After explaining what happened and showing John the dent/crack and a very awkward and humble apology, he said it was just cosmetic, and he said, "It's ok.  Accidents happen."

Now, I don't really know why I was afraid or expecting something so different since my dear husband has shown great mercy for some of my worst blunders, but I still felt such a weight off.  Mercy.  It frees.  And yet, I felt almost embarrassed by it.  I deserved for him to be angry at me--really angry.  Yet, he wasn't.  

I was mad at me, but he had shown mercy.  

Seemingly unrelated, less than an hour later, a repair man showed up to service our water filter.  I had been intending to call because it had been 3 months, but apparently, our landlord (or the person he has working for him locally) had already arranged it with them to come for the routine service and filter replacement.  

I walked inside to point out where the water filter was and didn't notice at first that, as he had slipped off his shoes by the door (which is the usual expectation here), he had slipped on my wonderful new slippers that my parents had sent me for Christmas.  Now, floors here are cold.  Really cold right now, so I understand wanting something on your feet, but they weren't setting by any of the other shoes on or beside the shoe rack.  They were across from there at the edge of the living room.  We had other slippers or flip flops.  These were the nicest, softest, coziest pair (a replacement for which would be difficult to find here).  Um, and yeah, they are ladies' slippers!  I realized it as I heard water gushing and tinkering and went in to see him standing, in these new slippers, in dirty water all over the floor, dripping water all over the tops of them as well.  I was furious!  Who does that?!  I went and grabbed another pair of slippers and abruptly asked him to switch slippers!  He half-glanced and said, "Ok."  OK?!  "Um, no, these were getting ruined!"  "Ok, it's ok."  At this point, I was fuming.  I knew it wasn't just a language barrier because we had spoken English when he arrived.  How dare he?!  "Not ok!  You say sorry when you are ruining something!" 
"Ok."
I tried to calm myself down and explain it must be some cultural thing that I was being insensitive to, but I was ANGRY!
I avoided saying much else to him, and after a few more mildly irritating issues in the exchange, he was done, and the water filter was fixed, and he left.  I had been snippy, and I knew it.
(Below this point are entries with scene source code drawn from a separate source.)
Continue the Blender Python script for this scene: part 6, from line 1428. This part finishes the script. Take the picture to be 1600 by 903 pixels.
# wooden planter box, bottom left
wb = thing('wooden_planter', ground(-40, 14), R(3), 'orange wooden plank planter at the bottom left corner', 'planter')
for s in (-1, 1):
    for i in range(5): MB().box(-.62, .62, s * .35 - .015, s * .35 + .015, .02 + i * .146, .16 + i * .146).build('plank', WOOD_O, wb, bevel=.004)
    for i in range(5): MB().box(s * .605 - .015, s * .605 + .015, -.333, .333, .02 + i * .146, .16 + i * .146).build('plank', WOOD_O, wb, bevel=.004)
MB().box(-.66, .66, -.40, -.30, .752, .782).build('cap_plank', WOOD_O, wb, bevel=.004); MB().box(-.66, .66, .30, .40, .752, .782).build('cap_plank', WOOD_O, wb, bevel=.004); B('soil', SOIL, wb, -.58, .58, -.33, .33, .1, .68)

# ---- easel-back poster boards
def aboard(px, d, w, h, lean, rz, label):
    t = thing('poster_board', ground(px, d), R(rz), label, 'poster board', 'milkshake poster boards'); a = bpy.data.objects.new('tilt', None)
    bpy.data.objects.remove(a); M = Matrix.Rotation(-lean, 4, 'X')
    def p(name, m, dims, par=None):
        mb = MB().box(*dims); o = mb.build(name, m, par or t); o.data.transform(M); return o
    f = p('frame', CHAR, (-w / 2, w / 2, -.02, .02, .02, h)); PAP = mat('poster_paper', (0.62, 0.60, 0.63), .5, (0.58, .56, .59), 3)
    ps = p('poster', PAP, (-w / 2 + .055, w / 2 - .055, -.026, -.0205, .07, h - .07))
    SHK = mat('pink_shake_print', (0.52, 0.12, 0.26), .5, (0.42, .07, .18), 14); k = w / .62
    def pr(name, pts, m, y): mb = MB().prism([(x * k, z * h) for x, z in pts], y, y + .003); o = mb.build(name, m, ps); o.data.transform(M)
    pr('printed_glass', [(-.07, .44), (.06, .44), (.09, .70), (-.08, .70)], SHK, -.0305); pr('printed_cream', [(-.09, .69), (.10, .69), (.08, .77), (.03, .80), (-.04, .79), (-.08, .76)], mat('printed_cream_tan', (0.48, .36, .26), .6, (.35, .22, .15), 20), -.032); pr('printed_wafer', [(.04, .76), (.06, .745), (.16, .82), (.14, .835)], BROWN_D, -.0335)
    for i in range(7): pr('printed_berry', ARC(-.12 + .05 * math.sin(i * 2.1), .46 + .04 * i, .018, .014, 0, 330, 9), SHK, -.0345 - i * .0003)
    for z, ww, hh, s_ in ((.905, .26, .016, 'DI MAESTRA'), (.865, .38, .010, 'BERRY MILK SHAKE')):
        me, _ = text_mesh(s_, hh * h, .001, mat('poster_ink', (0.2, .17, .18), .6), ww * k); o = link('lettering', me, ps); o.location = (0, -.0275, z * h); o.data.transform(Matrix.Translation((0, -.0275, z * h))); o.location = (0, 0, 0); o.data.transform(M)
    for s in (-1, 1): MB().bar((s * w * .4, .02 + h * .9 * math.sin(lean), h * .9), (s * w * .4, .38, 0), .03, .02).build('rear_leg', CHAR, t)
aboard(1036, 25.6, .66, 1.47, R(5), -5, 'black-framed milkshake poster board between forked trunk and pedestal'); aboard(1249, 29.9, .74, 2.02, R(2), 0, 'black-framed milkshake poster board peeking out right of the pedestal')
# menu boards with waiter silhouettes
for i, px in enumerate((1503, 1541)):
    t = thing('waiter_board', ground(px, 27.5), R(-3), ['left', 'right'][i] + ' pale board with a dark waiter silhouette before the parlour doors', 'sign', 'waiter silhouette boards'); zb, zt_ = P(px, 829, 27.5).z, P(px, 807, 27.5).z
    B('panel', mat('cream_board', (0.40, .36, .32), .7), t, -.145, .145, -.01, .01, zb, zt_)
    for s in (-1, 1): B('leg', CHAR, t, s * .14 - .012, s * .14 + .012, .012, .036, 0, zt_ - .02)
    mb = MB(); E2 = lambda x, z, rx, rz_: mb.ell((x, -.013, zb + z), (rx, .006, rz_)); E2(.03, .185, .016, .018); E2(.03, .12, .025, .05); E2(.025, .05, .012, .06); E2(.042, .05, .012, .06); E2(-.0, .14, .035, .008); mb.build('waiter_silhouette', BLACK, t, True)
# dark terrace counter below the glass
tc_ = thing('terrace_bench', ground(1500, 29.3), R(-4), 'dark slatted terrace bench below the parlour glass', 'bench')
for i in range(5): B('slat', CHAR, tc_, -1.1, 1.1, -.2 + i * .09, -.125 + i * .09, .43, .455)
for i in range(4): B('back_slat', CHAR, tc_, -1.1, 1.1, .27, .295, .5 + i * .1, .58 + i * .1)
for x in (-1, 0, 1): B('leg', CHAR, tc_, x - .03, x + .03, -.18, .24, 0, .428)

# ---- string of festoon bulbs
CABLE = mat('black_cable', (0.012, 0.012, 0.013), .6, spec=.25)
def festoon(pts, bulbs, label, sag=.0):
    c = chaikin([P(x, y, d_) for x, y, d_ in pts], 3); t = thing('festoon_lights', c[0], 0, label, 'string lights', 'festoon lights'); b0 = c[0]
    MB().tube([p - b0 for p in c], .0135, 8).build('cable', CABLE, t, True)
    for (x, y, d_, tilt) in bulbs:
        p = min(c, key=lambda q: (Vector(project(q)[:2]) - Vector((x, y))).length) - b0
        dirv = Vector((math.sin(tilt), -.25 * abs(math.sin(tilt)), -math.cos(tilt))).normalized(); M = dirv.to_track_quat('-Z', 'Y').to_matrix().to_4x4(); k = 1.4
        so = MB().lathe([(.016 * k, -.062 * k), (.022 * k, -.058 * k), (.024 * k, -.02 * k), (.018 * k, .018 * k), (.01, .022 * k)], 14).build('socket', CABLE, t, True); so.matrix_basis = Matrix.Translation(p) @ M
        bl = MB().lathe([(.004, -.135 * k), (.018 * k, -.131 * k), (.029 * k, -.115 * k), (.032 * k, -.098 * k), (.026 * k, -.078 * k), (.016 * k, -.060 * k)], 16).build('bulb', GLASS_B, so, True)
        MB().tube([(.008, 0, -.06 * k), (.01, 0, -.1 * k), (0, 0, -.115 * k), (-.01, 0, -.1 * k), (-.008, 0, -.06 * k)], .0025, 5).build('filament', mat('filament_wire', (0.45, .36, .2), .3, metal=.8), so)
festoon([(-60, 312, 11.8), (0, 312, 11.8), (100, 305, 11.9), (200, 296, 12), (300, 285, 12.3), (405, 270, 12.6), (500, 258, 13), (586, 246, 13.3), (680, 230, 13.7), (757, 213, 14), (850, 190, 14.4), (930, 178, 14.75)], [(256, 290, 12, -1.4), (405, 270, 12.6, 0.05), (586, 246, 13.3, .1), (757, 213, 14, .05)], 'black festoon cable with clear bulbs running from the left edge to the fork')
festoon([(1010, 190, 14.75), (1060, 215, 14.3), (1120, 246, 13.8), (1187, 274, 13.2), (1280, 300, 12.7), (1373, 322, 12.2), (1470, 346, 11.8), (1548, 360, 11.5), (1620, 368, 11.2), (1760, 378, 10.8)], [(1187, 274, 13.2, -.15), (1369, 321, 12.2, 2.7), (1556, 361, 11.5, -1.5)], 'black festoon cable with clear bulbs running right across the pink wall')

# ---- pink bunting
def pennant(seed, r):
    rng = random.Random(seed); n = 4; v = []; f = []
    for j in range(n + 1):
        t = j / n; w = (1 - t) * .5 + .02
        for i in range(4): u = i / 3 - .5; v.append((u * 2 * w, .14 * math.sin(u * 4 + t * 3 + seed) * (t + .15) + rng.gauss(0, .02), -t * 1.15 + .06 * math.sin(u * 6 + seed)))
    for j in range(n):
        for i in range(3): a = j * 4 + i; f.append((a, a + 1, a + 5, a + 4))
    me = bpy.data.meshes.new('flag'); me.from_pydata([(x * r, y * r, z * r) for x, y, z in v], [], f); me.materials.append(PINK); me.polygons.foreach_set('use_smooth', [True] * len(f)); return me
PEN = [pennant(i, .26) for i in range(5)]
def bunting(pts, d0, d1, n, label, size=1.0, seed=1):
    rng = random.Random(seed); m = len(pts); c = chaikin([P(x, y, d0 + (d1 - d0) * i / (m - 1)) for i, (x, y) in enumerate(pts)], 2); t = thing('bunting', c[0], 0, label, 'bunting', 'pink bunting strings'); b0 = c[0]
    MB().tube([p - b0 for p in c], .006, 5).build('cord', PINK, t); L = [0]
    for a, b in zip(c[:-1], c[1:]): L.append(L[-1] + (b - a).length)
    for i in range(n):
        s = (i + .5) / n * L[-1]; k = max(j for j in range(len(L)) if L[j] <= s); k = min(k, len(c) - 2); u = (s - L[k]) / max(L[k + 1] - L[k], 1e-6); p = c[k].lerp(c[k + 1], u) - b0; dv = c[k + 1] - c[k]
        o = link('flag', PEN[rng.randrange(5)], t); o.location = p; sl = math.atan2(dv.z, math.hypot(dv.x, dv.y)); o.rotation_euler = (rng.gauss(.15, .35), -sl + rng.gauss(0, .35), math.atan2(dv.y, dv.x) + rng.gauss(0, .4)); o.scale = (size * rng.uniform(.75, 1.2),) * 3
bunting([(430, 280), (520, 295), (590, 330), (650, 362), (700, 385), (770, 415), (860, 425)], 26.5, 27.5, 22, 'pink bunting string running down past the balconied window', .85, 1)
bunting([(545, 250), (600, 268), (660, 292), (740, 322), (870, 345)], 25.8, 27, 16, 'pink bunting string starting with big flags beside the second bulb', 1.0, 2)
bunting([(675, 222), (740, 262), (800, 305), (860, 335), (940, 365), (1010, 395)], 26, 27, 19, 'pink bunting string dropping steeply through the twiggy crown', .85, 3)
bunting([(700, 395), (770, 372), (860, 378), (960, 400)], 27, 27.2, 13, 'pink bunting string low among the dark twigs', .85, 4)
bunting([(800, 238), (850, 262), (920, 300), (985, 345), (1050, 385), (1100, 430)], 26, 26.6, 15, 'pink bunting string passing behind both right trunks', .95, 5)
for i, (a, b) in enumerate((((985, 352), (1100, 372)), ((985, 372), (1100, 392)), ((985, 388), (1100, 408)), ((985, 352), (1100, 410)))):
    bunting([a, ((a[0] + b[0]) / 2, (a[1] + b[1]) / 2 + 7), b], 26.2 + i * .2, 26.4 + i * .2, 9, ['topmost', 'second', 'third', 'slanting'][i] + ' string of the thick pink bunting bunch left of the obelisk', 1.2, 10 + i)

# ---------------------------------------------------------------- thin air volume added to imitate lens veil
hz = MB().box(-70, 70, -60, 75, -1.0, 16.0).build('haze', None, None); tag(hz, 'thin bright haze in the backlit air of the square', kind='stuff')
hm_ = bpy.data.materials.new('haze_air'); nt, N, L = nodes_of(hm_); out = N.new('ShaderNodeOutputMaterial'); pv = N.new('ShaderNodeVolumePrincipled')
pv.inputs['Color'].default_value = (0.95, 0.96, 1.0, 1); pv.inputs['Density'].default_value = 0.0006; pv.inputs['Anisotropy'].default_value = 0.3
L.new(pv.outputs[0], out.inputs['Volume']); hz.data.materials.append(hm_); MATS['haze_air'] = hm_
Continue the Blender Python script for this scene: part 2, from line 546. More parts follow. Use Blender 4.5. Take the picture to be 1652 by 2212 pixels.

I went to the office at lunch and vented about it to John and another friend, attempting to be quiet, as if that somehow would maintain some level of cultural sensitivity.

It wasn't until we had gotten home, and I had put the boys down for nap time, and I was starting to read the Bible for some quiet time that it hit me.  Hit me hard.  The "Parable of the Unmerciful Servant" (Matthew 18:21-35)--ever read it?  To paraphrase briefly, a king cancels the debt of a servant who owed him heaps and heaps of money, showing him great mercy, only to have that servant go outside and rail on a guy who owed him a teeny fraction of the amount.  Yep.  Laptop.  Slippers.  It is a little horrifying to find yourself smack in the middle of a parable...and not as the "good guy."  

I read these parables, and sometimes they almost seem like merely hyperbole to get the point across.  I mean, they don't really happen quite as obvious as that, right?  I nod at the lesson I have learned from the poor sap in the story who could be so blind as to miss the obvious truth right in front of him.  But, today, as I turned to read that story as it was flooding my mind, that page turned into a mirror.  Oh, have mercy on ME that I would understand the depth and breadth of mercy that I have already been shown. 

If only my biggest failing for the day had been smashing the laptop.